1. An apparatus for uphill low pressure casting of molten metal in sand moulds conveyed synchronously comprising:

a casting station located at a conveyor;

a gas pressure holding furnace containing the molten metal, located at the casting station and including a rising casting tube connectable to the sand moulds; and

a device for refilling the holding furnace with molten metal including at least one pressure-tight melt container which is moveable relative to the casting station and is replaceable with another pressure-tight container; a filling tube located in the holding furnace with a seal located outside the filling tube with the melt container being selectively connectable in a pressure-tight manner by a bottom outlet to the filling tube of the holding furnace, the holding furnace being connected to the melt container by a pneumatic pressure compensating line to prevent a pressure difference between the holding furnace and the melt container to avoid influence of the casting processing during the flow of molten metal into the holding furnace; and wherein

the seal located outside the filling tube is controllable as a function of a conveying cycle of the same moulds, the filling tube terminates in proximity to a bottom in the holding furnace, the filling tube is mounted on the holding furnace by a cardan mount, and

the melt container includes a seal at the bottom outlet and is pretensioned with pressurized gas prior to coupling to the filling tube and connection to the pneumatic pressure compensating line.
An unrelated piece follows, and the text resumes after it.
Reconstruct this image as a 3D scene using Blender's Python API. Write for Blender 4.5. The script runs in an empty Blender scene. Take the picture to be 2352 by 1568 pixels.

2. An apparatus according to claim 1, wherein the at least one pressure-tight melt container is located in a transportation support and is inserted in receptacles on the holding furnace.

3. An apparatus according to claim 1, wherein the melt container is a lock container placed between the holding furnace and a stationary supply of molten metal and is refillable by a dip pipe with a top seal outside the lock container.